◆ **Dataset content**
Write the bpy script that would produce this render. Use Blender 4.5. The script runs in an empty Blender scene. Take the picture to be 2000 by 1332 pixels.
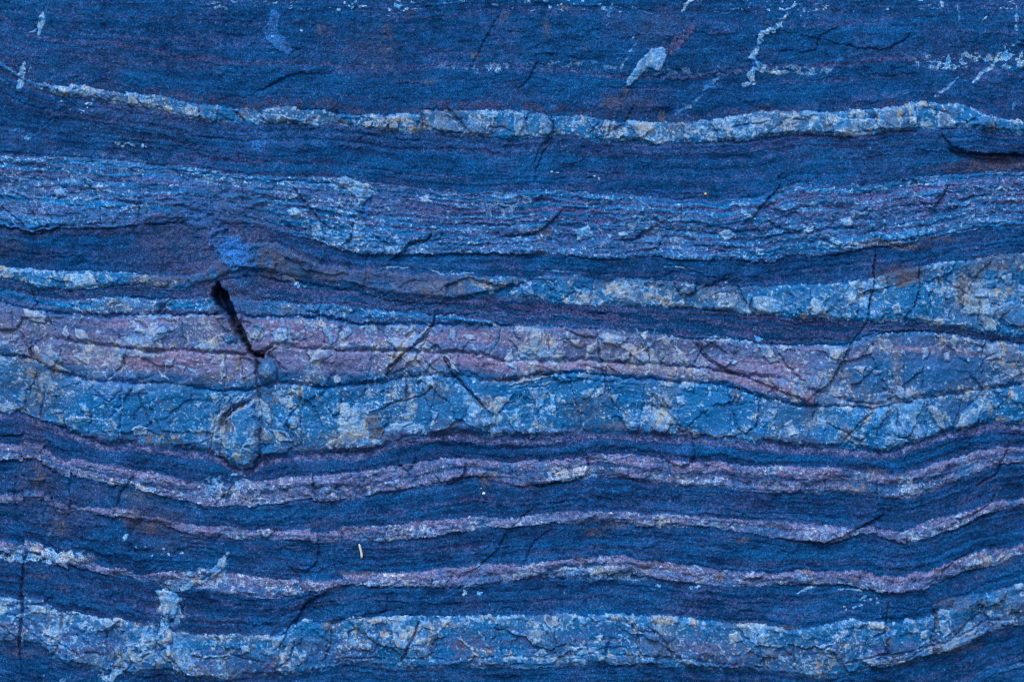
import bpy, math, time
import numpy as np
T0 = time.time()
PX = 0.0005                       # metres of rock per unit of the layout grid (the face in view is about 1 m wide)

# ------------------------------------------------------------------ camera, sky, sun
scene = bpy.context.scene
cam_d = bpy.data.cameras.new('camera'); cam = bpy.data.objects.new('camera', cam_d)
scene.collection.objects.link(cam); scene.camera = cam
CAM_DIST = 3.0
cam.location = (0.0, -CAM_DIST, 0.0)
cam.rotation_euler = (math.radians(90), 0, 0)
cam_d.sensor_width = 36.0; cam_d.lens = 108.0
cam_d.clip_start = 0.05; cam_d.clip_end = 200
cam_d.dof.use_dof = True; cam_d.dof.focus_distance = CAM_DIST - 0.004; cam_d.dof.aperture_fstop = 1.0

SUN_EL, SUN_ROT = math.radians(50), math.radians(200)     # high, in front of the face and a little to the left
world = bpy.data.worlds.new('World'); scene.world = world; world.use_nodes = True
wn = world.node_tree.nodes; wl = world.node_tree.links
bg = wn.get('Background') or wn.new('ShaderNodeBackground')
sky = wn.new('ShaderNodeTexSky'); sky.sky_type = 'NISHITA'; sky.sun_disc = False
sky.sun_elevation = SUN_EL; sky.sun_rotation = SUN_ROT; sky.air_density = 1.0; sky.dust_density = 1.0; sky.ozone_density = 1.0
wl.new(sky.outputs[0], bg.inputs[0]); bg.inputs[1].default_value = 0.13
sun_d = bpy.data.lights.new('sun', 'SUN'); sun_d.energy = 1.5; sun_d.angle = math.radians(30); sun_d.color = (1.0, 0.95, 0.88)
sun = bpy.data.objects.new('sun', sun_d); scene.collection.objects.link(sun)
from mathutils import Vector
sdir = Vector((math.sin(SUN_ROT) * math.cos(SUN_EL), math.cos(SUN_ROT) * math.cos(SUN_EL), math.sin(SUN_EL)))
sun.rotation_euler = sdir.to_track_quat('Z', 'Y').to_euler()
scene.cycles.filter_width = 1.15
scene.view_settings.view_transform = 'Standard'; scene.view_settings.look = 'None'
scene.view_settings.exposure = 0.35; scene.view_settings.gamma = 1.0

# ------------------------------------------------------------------ layout grid and noise
STEP = 1.6
def axis(n, lo, hi):
    mid = np.arange(-24, n + 24 + STEP, STEP)
    return np.concatenate([np.arange(lo, -24 - 5, 9.0), mid, np.arange(mid[-1] + 9, hi, 9.0)]).astype(np.float32)
xs = axis(2000, -420, 2420); ys = axis(1332, -330, 1662)
W, H = len(xs), len(ys)
X, Y = np.meshgrid(xs, ys)
X = X.astype(np.float32); Y = Y.astype(np.float32)
_r = np.random.RandomState(11)
TAB = _r.rand(16, 256, 256).astype(np.float32)
def vn(x, y, seed=0):
    """smooth value noise in 0..1"""
    x = x + np.float32(seed * 17.31); y = y + np.float32(seed * 9.73)
    xf = np.floor(x); yf = np.floor(y)
    fx = x - xf; fy = y - yf
    xi = xf.astype(np.int32) & 255; yi = yf.astype(np.int32) & 255
    x1 = (xi + 1) & 255; y1 = (yi + 1) & 255
    fx = fx * fx * (3 - 2 * fx); fy = fy * fy * (3 - 2 * fy)
    t = TAB[seed % 16]
    a = t[yi, xi]; b = t[yi, x1]; c = t[y1, xi]; d = t[y1, x1]
    a = a + (b - a) * fx; c = c + (d - c) * fx
    return a + (c - a) * fy
def fbm(x, y, seed=0, o=4, g=0.5):
    s = 0; amp = 1.0; tot = 0; f = 1.0
    for k in range(o):
        s = s + amp * vn(x * f * 0.8 + y * f * 0.6, y * f * 0.8 - x * f * 0.6, seed + k) if k % 2 else s + amp * vn(x * f, y * f, seed + k)
        tot += amp; amp *= g; f *= 2.03
    return s / tot
def ss(a, b, x):
    t = np.clip((x - a) / (b - a), 0, 1)
    return t * t * (3 - 2 * t)
def worley(x, y, seed):
    """distance to nearest and second nearest feature point, plus the id hash of the nearest"""
    xi = np.floor(x).astype(np.int32); yi = np.floor(y).astype(np.int32)
    d1 = np.full(x.shape, 9, np.float32); d2 = d1.copy(); idh = np.zeros(x.shape, np.int32)
    vx = np.zeros_like(d1); vy = np.zeros_like(d1)
    for j in (-1, 0, 1):
        for i in (-1, 0, 1):
            cx = (xi + i) & 255; cy = (yi + j) & 255
            dx = xi + i + 0.1 + 0.8 * TAB[seed % 16][cy, cx] - x; dy = yi + j + 0.1 + 0.8 * TAB[(seed + 1) % 16][cy, cx] - y
            d = np.sqrt(dx * dx + dy * dy)
            m = d < d1
            d2 = np.where(m, d1, np.minimum(d2, d))
            idh = np.where(m, cy * 256 + cx, idh); vx = np.where(m, dx, vx); vy = np.where(m, dy, vy)
            d1 = np.where(m, d, d1)
    return d1, d2, idh, vx, vy

# irregular edges: everything below is laid out on these jittered coordinates
WX = X + 7 * (fbm(X / 34, Y / 34, 1, 3) - .5) * 2 + 2.6 * (vn(X / 6.5, Y / 6.5, 4) - .5) * 2
WY = Y + 5 * (fbm(X / 40, Y / 40, 7, 3) - .5) * 2 + 2.2 * (vn(X / 7, Y / 6, 10) - .5) * 2
QX = (X + 3.0 * (fbm(X / 18, Y / 18, 1, 3) - .5) * 2 + 1.6 * (vn(X / 5, Y / 5, 4) - .5) * 2).astype(np.float32); QY = (Y + 3.0 * (fbm(X / 18, Y / 16, 7, 3) - .5) * 2 + 1.6 * (vn(X / 5, Y / 5, 10) - .5) * 2).astype(np.float32)
WX = WX.astype(np.float32); WY = WY.astype(np.float32)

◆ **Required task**
Go from the first line of the data above to the line containing "PX = 0.0005" and retype exactly those lines, both included, but none of the pictures.

◆ **Expected output**
Write the bpy script that would produce this render. Use Blender 4.5. The script runs in an empty Blender scene. Take the picture to be 2000 by 1332 pixels.
import bpy, math, time
import numpy as np
T0 = time.time()
PX = 0.0005                       # metres of rock per unit of the layout grid (the face in view is about 1 m wide)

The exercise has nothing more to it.